Il était entre 4 et 5 heures du matin dans le village de As Samu’, district d’Hébron, quand des jeeps de l’armée ont investi le village. Imposer la terreur dés l’aube, une méthode bien connue des armées coloniales.

Des heurts ont éclatés lorsque les résidents ont tenté de chasser les intrus, les poursuivant jusqu’au bord de la route 60, à l’extrémité occidentale du village.

La route coupe à cet endroit la colline en deux telle une plaie ouverte dans le paysage, pour relier les colonies d’Otni’el et de Shim’a, et ensuite continuer vers Beer Sheba au delà du mur de la honte.

Mounir Ahmad Al Badarin, 19 ans, était l’un de ceux qui ont tenté de résister avec des pierres à l’occupant. Des pierres contre des fusils : tout le drame et le mérite d’une jeunesse désarmée qui risque sa vie quotidiennement pour se débarrasser de l’oppression.

Les dérisoires projectiles palestiniens ont volé sur la route en contrebas. On en aperçoit encore les traces deux jours après. Les jeunes étaient à découvert, bien trop exposés en surplomb de la route. Un soldat a tiré deux balles dum-dum calibre 22 (interdites depuis la Déclaration de la Hague de 1899 et banni en 2001 pour le contrôle des foules par l’avocat général de l’armée israélienne) dans le corps de Mounir. Ses amis ont pris la fuite.

Ensuite, les témoins racontent l’ordinaire barbarie des ado-soldats, qui ont malmené le corps blessé de Mounir, puis ont empêché l’ambulance du croissant rouge de lui venir en aide, tandis que son corps se vidait de son sang. Quarante minutes.

Quarante minutes pour devenir un shaheed. Martyr d’une cause désespérée.

Le lendemain, Ahmad Hamdan Al-Badarin, professeur d’anglais, me raconte avec humilité le destin de son fils. Il raconte surtout sa vision de l’occupation israélienne et son désir inconditionnel de connaître un jour une paix équitable. Un message de paix, bien loin de l’esprit de vengeance qu’on prête d’habitude aux palestiniens.
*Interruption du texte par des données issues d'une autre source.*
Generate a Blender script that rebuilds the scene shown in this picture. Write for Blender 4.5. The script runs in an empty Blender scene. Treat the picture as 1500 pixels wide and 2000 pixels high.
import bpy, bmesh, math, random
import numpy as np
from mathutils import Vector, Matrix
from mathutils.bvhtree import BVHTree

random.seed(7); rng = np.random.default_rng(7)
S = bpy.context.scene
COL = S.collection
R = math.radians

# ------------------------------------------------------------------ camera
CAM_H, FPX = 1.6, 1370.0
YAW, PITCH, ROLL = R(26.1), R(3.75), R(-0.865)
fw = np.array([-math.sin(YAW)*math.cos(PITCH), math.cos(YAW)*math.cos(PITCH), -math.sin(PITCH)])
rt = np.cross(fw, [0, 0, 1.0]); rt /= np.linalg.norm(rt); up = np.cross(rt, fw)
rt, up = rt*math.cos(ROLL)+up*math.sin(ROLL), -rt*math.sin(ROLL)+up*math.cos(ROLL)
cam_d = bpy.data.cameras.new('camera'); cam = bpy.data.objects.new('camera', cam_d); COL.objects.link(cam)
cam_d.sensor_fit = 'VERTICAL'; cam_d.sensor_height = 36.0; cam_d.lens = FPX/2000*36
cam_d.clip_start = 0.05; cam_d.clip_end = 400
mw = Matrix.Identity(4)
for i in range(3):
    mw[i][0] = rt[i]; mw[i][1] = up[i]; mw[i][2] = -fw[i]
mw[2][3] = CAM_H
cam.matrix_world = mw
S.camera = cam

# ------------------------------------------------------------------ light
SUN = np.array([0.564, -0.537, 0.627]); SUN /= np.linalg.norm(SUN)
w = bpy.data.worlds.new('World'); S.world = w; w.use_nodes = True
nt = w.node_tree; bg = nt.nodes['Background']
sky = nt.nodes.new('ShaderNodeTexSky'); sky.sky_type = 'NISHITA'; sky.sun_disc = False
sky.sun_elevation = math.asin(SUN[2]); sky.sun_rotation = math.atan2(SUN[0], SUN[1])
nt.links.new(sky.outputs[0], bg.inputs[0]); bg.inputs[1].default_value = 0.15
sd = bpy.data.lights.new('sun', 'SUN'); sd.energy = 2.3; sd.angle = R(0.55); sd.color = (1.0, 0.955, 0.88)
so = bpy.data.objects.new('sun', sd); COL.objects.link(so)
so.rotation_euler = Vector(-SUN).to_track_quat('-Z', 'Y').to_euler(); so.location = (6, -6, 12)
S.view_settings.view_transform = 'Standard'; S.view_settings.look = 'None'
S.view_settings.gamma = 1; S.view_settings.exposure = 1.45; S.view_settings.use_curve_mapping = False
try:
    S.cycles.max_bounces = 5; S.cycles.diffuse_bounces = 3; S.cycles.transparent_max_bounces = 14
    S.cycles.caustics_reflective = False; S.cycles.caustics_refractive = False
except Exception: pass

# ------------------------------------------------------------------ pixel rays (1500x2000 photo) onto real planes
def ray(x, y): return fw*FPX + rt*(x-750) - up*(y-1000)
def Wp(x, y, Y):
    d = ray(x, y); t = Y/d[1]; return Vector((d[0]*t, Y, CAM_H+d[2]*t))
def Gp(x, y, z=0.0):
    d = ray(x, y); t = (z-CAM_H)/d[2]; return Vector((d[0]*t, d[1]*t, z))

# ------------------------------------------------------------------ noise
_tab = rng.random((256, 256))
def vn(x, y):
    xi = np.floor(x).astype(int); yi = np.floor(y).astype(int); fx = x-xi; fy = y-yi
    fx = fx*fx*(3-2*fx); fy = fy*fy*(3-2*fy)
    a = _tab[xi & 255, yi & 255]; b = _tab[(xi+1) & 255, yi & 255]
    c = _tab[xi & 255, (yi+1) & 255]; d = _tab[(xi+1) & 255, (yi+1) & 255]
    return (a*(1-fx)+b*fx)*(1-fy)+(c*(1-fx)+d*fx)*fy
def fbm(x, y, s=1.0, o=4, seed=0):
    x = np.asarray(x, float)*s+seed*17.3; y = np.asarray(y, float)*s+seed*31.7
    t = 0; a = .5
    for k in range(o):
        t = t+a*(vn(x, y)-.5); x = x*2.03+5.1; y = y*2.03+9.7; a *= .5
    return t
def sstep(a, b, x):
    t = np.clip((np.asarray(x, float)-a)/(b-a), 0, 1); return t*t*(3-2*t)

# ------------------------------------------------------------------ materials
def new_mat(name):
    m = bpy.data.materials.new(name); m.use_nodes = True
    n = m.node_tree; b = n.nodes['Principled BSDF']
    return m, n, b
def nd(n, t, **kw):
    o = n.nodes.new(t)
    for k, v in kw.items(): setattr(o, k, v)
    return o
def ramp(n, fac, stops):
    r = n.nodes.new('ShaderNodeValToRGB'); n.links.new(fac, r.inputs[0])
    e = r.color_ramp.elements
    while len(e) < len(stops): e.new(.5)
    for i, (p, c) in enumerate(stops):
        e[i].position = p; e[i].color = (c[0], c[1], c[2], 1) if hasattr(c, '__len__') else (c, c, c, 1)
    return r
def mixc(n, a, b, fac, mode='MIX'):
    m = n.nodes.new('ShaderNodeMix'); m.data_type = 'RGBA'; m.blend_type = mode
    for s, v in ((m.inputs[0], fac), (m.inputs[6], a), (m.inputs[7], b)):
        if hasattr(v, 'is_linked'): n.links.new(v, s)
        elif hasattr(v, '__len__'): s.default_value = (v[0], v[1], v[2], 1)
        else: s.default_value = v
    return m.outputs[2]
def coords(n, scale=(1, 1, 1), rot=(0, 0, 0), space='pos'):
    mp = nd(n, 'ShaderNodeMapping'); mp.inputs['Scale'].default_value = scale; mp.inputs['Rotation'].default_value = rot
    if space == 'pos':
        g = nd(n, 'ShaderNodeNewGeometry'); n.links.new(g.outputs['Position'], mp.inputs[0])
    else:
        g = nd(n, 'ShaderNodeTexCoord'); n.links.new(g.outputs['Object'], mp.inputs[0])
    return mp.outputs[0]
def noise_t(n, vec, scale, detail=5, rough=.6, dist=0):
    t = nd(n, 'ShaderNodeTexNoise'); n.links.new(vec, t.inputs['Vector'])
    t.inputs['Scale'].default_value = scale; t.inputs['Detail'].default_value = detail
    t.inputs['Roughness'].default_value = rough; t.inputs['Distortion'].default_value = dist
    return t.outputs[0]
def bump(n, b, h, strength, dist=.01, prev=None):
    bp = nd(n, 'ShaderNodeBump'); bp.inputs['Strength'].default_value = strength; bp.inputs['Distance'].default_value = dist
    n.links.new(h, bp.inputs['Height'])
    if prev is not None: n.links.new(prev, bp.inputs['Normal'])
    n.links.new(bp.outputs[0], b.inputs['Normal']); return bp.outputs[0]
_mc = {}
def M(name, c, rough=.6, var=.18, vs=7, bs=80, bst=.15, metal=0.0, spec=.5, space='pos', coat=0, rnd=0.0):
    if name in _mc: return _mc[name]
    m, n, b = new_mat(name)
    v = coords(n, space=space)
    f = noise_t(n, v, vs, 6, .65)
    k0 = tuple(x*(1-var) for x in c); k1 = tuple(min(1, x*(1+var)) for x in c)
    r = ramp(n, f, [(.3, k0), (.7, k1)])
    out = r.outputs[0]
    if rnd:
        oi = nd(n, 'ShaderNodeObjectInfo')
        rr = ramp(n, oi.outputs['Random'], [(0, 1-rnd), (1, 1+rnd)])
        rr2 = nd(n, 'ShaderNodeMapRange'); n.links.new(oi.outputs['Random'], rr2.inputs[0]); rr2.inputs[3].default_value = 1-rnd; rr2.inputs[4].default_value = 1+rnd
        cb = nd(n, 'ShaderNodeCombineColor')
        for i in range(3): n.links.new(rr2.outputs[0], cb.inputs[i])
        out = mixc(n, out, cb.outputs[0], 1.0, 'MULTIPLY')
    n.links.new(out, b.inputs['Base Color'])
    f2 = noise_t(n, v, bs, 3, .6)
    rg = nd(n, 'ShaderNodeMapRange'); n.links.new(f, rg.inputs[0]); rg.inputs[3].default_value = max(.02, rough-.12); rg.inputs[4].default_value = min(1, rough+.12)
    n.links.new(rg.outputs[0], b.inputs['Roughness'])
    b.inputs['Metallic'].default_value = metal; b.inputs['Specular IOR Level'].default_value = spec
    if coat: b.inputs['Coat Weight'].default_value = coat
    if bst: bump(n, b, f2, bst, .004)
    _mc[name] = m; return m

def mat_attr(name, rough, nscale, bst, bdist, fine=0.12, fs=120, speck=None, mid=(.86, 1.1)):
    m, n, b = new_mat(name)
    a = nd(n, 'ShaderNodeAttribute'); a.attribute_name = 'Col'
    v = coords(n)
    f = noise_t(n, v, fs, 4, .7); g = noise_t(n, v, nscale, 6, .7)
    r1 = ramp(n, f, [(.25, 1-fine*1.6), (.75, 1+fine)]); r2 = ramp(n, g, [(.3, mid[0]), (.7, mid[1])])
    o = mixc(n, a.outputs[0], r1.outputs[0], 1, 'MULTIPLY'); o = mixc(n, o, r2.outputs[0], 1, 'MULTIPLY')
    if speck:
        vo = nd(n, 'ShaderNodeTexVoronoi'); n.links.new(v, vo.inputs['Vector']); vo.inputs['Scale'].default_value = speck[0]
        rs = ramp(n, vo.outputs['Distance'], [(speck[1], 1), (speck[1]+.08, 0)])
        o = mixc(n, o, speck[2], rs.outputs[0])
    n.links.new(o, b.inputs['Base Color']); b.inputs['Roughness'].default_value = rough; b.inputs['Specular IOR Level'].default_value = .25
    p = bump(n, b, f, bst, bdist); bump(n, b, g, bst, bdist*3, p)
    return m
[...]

Dans paix équitable, il y a l’idée qu’une paix ne peut souffrir de compromis et qu’elle n’a de réalité que si les murs tombent. Pas de paix sans liberté, pas de liberté sans combat : on semble se comprendre avec le père du shaheed.

Le soir, la famille de Mounir m’accueille chez elle comme son propre enfant, malgré nos différences et malgré leur peine. Assis parmi eux dans la salle communale, j’assiste à la cérémonie au cours de laquelle des centaines d’hommes d’ici et d’ailleurs viennent leur apporter leurs condoléances.

Mounir avait un élevage de colombes. Les soldats israéliens ignorent sans doute qu’en tuant Mounir, ils ont tué la liberté.